Auftaktveranstaltung zum Brückenbau zwischen Gehörlosen und Hörenden unter dem Titel „Kultur sehen – Faszination Gebärdensprache“
In einigen Bildern von Uli Braig tauchen immer wieder Hände auf. In die Höhe, zum Himmel gestreckte Hände. Warum? „Ohne die Hände sind wir Gehörlose außen vor“, sagte der Künstler kurz vor der Auftaktveranstaltung „Kultur sehen – Faszination Gebärdensprache“ am Donnerstag dieser Woche im Kulturpark RT-Nord.
Wenn Menschen nicht hören können, leben sie in einer anderen Welt als die Hörenden und haben eine ganz andere Kultur entwickelt, eine Gehörlosenkultur, berichtete Assunta Sboza. Die Mitarbeiterin im Team für schwerhörige und gehörlose Menschen bei Habila ist selbst gehörlos – kennt deshalb die Belange, Bedürfnisse und Probleme der Betroffenen sehr genau. Und sie beherrscht die Gebärdensprache, die einst verboten war. Ulrich Braig hat das selbst erlebt, im Kindergarten und in die Schule. Heute ist er 77 Jahre, lebt im Rems-Murr-Kreis, hatte eine Berufsausbildung zur Dekorationsmalerei absolviert, verschiedene Fachschulen besucht und arbeitete als Meister für Werbetechnik. „Wer nichts hört, kann lernen, umso genauer hinzusehen“, betonte Braig.
Marion Rüdinger kennt sich als Mitarbeiterin der Paulinenpflege im Rems-Murr-Kreis ebenfalls mit den Schwierigkeiten von gehörlosen Menschen aus. Seit 15 Jahren ist sie für die Beratung von Gehörlosen zuständig, Betroffene in anderen Landkreisen zu beraten und passende Lösungen zu finden, sei enorm schwierig gewesen. „Wenn die Menschen in ihrem Landkreis wohnen bleiben wollten, mussten immer mühsam Einzellösungen gestrickt werden“, betont Rüdinger.
Durch eine Kooperation mit Beate Bäumer von der Habila GmbH und der Paulinenpflege ist es nun gelungen, ein Team von sechs Beschäftigten bei der „Assistenz im Wohn- und Sozialraum (AWS)“ zu gründen und die Lücke zu schließen. „Die Fachkräfte kennen den Alltag und die Kultur gehörloser Menschen“, so Rüdinger. Zum Teil, wie Sboza, sogar aus eigener Betroffenheit.
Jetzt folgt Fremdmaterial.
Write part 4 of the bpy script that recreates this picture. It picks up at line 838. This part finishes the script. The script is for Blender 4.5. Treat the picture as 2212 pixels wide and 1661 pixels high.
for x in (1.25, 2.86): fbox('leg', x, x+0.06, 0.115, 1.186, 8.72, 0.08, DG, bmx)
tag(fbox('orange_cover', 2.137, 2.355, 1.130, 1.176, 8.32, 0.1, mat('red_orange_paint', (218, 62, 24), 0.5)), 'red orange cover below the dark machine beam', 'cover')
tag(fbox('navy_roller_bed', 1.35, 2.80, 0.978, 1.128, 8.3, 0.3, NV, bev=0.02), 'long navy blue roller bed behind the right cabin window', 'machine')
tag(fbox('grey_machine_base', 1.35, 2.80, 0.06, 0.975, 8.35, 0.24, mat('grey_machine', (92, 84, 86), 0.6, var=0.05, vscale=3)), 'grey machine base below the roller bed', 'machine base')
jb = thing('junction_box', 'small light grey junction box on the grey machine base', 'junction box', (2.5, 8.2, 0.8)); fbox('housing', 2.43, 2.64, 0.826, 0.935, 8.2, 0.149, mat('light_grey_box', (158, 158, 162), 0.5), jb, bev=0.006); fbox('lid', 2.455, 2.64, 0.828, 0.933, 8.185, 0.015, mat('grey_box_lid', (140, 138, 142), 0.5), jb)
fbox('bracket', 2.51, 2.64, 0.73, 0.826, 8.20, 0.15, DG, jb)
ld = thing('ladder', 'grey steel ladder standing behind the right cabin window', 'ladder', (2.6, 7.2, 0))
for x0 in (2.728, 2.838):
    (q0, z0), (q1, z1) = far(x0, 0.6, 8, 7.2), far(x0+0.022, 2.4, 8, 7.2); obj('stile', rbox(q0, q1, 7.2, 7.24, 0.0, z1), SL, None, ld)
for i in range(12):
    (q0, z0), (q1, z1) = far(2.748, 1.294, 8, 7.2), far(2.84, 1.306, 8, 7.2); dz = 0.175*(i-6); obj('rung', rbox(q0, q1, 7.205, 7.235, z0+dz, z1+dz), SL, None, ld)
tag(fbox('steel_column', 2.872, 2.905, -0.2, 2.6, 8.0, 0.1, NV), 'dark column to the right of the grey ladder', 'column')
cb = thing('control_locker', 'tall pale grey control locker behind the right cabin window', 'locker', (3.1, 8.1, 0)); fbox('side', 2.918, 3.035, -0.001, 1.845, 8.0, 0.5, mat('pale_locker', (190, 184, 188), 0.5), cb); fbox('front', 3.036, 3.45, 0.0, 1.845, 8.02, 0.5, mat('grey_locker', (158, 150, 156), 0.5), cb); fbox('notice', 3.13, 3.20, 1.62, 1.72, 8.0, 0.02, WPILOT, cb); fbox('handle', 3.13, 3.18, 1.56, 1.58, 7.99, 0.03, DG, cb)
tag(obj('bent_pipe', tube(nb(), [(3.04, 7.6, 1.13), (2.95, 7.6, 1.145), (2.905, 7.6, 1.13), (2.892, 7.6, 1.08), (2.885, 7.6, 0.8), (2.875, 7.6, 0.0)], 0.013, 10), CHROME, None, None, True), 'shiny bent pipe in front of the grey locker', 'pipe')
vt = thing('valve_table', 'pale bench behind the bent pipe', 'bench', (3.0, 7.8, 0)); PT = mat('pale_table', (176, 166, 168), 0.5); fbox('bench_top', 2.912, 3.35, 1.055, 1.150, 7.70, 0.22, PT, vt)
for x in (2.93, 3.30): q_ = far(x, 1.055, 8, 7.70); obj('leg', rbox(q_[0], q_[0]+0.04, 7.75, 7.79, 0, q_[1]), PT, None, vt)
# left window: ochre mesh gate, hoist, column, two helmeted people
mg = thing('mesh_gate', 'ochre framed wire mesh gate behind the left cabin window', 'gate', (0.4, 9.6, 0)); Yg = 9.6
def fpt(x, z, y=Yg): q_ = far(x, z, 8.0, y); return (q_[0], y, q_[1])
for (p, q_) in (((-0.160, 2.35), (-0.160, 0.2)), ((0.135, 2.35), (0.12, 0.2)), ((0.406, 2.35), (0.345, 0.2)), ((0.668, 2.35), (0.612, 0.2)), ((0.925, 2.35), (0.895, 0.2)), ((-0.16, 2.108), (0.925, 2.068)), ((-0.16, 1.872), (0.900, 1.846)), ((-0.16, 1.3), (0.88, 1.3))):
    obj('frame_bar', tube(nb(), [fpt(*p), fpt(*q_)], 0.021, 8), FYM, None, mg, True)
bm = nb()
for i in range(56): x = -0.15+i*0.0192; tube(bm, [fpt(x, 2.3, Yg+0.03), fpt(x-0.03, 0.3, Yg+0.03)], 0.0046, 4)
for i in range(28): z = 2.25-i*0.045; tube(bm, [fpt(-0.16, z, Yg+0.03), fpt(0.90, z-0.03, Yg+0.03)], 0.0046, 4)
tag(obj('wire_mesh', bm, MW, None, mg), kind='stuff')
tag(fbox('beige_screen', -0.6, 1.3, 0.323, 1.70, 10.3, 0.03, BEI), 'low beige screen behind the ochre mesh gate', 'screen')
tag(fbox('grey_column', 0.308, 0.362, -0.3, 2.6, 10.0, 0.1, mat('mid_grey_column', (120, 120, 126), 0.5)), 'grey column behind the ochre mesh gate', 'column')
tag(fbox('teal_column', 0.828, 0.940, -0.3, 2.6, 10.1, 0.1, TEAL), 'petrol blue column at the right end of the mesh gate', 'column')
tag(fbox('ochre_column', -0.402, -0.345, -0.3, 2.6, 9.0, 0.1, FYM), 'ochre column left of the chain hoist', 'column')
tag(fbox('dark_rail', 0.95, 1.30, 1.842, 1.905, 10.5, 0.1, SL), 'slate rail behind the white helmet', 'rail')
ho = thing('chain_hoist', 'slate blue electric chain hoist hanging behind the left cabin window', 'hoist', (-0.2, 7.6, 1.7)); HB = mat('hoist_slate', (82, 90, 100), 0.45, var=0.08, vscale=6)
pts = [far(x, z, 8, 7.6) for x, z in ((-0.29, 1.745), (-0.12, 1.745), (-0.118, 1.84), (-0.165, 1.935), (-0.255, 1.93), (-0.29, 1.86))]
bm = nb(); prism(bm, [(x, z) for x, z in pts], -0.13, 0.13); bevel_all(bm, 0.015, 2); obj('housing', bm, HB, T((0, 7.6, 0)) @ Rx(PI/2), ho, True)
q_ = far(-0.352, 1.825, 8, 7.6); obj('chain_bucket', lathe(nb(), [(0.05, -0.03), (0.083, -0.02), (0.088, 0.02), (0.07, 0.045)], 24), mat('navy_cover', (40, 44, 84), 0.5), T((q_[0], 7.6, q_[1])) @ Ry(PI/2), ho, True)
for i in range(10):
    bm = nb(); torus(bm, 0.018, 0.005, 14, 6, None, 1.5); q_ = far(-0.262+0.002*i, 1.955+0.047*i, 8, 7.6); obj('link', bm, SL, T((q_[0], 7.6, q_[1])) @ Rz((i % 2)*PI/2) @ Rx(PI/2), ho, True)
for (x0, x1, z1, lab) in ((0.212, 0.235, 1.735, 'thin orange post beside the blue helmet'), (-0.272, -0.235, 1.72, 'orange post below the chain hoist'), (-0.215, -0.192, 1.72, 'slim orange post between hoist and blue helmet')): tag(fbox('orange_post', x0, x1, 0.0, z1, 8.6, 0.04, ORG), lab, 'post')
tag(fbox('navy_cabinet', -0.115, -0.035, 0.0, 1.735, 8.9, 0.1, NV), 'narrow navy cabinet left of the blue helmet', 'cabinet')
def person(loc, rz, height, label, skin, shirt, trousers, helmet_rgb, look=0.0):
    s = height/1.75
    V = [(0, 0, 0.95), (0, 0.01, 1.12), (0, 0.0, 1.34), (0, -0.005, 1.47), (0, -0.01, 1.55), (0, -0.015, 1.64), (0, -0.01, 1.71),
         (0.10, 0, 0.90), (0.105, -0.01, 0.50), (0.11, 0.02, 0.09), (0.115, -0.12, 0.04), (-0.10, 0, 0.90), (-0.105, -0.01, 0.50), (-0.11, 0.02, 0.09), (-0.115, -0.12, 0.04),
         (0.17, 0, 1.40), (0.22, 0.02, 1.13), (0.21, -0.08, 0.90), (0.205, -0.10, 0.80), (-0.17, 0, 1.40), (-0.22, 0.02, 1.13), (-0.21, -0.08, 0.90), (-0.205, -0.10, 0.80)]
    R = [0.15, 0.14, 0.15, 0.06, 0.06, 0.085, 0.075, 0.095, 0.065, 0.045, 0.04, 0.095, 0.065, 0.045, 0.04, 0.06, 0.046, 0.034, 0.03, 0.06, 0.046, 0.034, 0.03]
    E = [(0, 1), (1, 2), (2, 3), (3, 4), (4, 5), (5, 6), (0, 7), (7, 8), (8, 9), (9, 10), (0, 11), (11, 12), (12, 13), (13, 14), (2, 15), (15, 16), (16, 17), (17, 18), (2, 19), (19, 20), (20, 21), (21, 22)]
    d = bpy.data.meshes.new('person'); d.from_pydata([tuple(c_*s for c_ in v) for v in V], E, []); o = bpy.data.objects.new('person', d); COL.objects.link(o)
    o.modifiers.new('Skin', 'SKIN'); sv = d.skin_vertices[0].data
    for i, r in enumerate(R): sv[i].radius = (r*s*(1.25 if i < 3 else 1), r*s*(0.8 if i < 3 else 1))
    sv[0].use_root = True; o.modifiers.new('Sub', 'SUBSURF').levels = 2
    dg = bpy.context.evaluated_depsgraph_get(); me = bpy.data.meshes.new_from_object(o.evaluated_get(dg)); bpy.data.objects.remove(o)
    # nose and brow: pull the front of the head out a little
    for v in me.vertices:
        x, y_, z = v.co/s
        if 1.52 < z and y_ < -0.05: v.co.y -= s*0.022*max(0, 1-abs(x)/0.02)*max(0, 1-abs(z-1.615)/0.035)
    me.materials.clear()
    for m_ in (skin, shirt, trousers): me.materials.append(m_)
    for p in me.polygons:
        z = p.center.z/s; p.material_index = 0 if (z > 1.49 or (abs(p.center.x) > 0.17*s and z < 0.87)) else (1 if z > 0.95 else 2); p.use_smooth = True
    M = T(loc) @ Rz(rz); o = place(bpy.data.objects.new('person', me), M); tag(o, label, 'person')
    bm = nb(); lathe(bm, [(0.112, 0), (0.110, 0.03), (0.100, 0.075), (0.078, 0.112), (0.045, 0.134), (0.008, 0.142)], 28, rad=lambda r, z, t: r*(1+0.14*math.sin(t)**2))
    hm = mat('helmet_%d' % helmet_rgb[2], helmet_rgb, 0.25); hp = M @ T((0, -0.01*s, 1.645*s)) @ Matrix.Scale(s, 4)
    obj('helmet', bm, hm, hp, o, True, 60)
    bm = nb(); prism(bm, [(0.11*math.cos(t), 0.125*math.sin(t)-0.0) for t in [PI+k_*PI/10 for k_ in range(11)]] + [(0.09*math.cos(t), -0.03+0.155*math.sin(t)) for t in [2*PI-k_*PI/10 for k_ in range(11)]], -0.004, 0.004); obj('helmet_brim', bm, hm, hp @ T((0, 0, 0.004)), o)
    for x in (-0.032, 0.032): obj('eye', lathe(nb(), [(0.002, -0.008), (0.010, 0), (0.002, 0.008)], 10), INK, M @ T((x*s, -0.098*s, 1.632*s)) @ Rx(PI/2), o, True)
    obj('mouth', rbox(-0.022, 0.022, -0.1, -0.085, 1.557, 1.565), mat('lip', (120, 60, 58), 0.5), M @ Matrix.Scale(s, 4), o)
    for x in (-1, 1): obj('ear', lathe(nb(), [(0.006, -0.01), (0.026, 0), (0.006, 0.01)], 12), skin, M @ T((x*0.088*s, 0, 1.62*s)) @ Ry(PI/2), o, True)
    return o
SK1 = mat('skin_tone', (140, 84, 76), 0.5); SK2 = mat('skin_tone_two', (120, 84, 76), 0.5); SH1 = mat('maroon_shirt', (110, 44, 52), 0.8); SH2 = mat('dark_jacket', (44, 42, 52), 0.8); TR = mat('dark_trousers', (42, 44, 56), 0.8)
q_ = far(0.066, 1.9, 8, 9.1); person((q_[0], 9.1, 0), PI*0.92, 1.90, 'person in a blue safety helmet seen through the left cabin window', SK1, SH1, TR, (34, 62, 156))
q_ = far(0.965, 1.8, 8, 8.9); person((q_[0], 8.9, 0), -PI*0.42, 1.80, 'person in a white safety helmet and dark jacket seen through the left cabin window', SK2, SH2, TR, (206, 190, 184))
„Wir sind sehr froh über die Kooperation“, sagen sowohl Monika Deyle von der Unternehmensentwicklung der Paulinenpflege wie auch Roberto Ruggieri als Leiter Soziale Teilhabe und Pflege der Habila in den Landkreisen Reutlingen, Tübingen und Esslingen. Wichtig sei das Angebot auch deswegen, weil es „vielen hörbehinderten Menschen ermöglicht, kommunikative und bürokratische Barrieren im Alltag zu überwinden und ihr Leben mit Begleitung zu meistern“, so Marion Rüdinger.
Besonders schwierig werde das Leben für Gehörlose, wenn weitere Probleme auftauchen, sagte Rüdinger. Wie etwa bei der Erziehung von Kindern, bei Schulden, Demenz oder anderen Herausforderungen, die für Hörende schon beschwerlich genug sind. Ohne Gebärdendolmetscher können solche Hürden für Gehörlose nahezu unüberwindbar werden.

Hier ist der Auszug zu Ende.